E de forma a alinhavar a aproximação do conceito de trágico à visão de Jung, podemos dizer que se para a filosofia o trágico se apresenta no paradoxal, na antinomia, poderíamos dizer que para Jung a consciência é trágica na medida em que precisa reconhecer o inconsciente como parte da psique que está para além da ação limitante do código moral tradicional, que abarca os fundamentos mais profundos da personalidade.
Quando falamos em consciência trágica, na perspectiva junguiana, falamos em responsabilizar-nos por aquilo que também atua em nós e que não está apenas no campo do código moral, mas sim que nos apresenta uma condição dialética estabelecida por estes opostos: aquilo em que “podemos” atuar, frente aquilo que é atuante em nós, considerando o atuar na intenção da consciência moral e o atuante no reconhecimento responsável pelo que atua em nós.
Poderíamos dizer que o senso trágico da individuação ou a tragédia humana é a interferência dos deuses, ou de Deus, no destino dos mortais, um desvio do caminho humano pela presença do divino, numa linguagem religiosa, ou pela presença do inconsciente, com seus instintos e arquétipos, na visão psicológica; o reconhecimento de que há algo para além da razão humana que interfere, forja, modifica condições outras não definidas pelo limitante do conhecimento científico, que determinaria a condução do nosso destino. E que diante disto não há nada a ser feito, apenas “aceitar” de forma ativa e não passiva, com a consciência, uma consciência “trágica”. A individuação não é um projeto de gestão pessoal, é um processo diretamente ligado ao reconhecimento da existência dessas forças outras que nos habitam e que exigem legitimidade, lealdade, aceitação, comparecimento frente àquilo que nos é apresentado e como podemos articular diante de tal aceitação com criatividade e entusiasmo do vir a ser. A dimensão trágica, por assim dizer, trata de uma espécie de renúncia da ideia de total controle ou de domínio por parte do eu sobre nosso próprio destino. Simbolicamente, é como se estar na cruz entre dois ladrões. Nas palavras de Jung:
O problema da crucifixão é o início da individuação; aí reside o significado secreto do simbolismo cristão, um caminho de sangue e de sofrimento – semelhante a qualquer outro passo na estrada da evolução da consciência humana. Pode o homem suportar um aumento adicional de consciência? […] Confesso que me submeti ao divino poder desse problema aparentemente insuportável e, de maneira consciente e intencional, tornei minha vida miserável, porque eu queria que Deus ficasse vivo e livre do sofrimento que o homem colocara sobre ele ao amar mais sua própria razão do que as intenções secretas de Deus. (apud EDINGER, 1990, p. 194).

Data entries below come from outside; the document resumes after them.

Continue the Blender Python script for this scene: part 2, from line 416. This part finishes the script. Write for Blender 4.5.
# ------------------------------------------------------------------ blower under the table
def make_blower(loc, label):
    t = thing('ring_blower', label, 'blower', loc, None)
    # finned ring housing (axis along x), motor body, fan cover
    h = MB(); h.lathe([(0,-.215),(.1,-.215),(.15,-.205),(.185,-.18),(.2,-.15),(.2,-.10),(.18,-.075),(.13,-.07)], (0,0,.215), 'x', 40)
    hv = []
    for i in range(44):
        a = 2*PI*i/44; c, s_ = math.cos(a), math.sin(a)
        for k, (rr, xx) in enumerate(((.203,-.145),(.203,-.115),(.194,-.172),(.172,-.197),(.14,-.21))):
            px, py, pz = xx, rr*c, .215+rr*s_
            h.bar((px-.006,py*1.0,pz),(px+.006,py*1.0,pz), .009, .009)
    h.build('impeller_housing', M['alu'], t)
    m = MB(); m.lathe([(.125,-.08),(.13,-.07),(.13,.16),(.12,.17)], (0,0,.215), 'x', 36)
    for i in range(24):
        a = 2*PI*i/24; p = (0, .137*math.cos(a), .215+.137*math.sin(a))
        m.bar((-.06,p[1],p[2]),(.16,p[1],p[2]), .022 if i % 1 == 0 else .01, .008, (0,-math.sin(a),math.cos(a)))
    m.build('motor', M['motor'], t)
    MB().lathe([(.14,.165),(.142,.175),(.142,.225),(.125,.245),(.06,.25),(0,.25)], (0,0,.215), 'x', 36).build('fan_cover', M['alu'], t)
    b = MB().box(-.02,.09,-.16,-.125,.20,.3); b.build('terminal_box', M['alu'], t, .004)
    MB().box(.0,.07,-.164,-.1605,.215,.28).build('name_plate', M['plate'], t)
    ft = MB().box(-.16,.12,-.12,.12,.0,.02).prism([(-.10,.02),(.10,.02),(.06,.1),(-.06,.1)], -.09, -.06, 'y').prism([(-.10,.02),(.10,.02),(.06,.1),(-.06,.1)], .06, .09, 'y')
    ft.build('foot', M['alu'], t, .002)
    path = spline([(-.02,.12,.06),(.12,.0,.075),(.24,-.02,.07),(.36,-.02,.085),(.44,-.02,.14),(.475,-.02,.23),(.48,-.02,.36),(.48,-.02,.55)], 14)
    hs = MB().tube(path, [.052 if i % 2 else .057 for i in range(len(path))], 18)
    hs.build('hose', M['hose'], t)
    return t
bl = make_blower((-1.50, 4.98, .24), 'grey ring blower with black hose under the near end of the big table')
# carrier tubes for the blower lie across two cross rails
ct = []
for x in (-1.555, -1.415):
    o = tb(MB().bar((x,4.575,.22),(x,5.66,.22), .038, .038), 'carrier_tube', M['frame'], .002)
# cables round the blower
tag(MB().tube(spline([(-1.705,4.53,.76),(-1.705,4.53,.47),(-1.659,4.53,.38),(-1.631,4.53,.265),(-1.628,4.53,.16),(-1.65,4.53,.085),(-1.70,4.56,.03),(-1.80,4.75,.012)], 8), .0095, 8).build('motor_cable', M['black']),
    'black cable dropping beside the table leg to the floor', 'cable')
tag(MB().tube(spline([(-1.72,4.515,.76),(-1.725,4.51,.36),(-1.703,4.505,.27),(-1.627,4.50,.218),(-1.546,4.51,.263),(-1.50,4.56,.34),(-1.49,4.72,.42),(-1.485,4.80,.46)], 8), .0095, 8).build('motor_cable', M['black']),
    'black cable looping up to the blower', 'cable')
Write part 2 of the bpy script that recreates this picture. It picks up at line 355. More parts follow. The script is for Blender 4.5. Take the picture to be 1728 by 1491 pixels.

Para concluir, uma fala improvisada de Jung durante um jantar após sua última palestra em Nova Iorque, em 1936, quase que nos deixando um recado secular por assim dizer: “a última coisa que direi a cada um de vós, meus amigos, é o seguinte: levem por diante vossa vida tão bem quanto puderem, mesmo que se baseie num erro, porque a vida tem que ser desfeita e, com frequência, chega-se à verdade através do erro.” (in: MCGUIRE, W; HULL, R.F.C. 1982, p. 103).
Referências bibliográficas
EDINGER, E.F. Anatomia da psique. São Paulo: Cultrix, 1990.
JUNG, C.G. A prática da psicoterapia. Petrópolis: Vozes, 1987.
______. Psicologia do inconsciente. Petrópolis: Vozes, 1989a.
______. Memórias, Sonhos, Reflexões. Rio de Janeiro: Nova Fronteira, 1989b.
______. Presente e Futuro. Petrópolis: Vozes, 1991.
______. Civilização em transição. Petrópolis: Vozes, 1993.
______. Psicologia e Alquimia. Petrópolis: Vozes, 1994.
______. Cartas 1906-1945. Petrópolis: Vozes, 2001.
MCGUIRE, W; HULL, R.F.C. C.G.Jung. Entrevistas e Encontros. São Paulo: Cultrix, 1982.
NIETZSCHE, F. O nascimento da tragédia. São Paulo: Companhia das Letras, 1999.
SCHOPENHAUER, A. Parerga e Paraliponema. São Paulo: Abril, 1974 (Coleção Os Pensadores).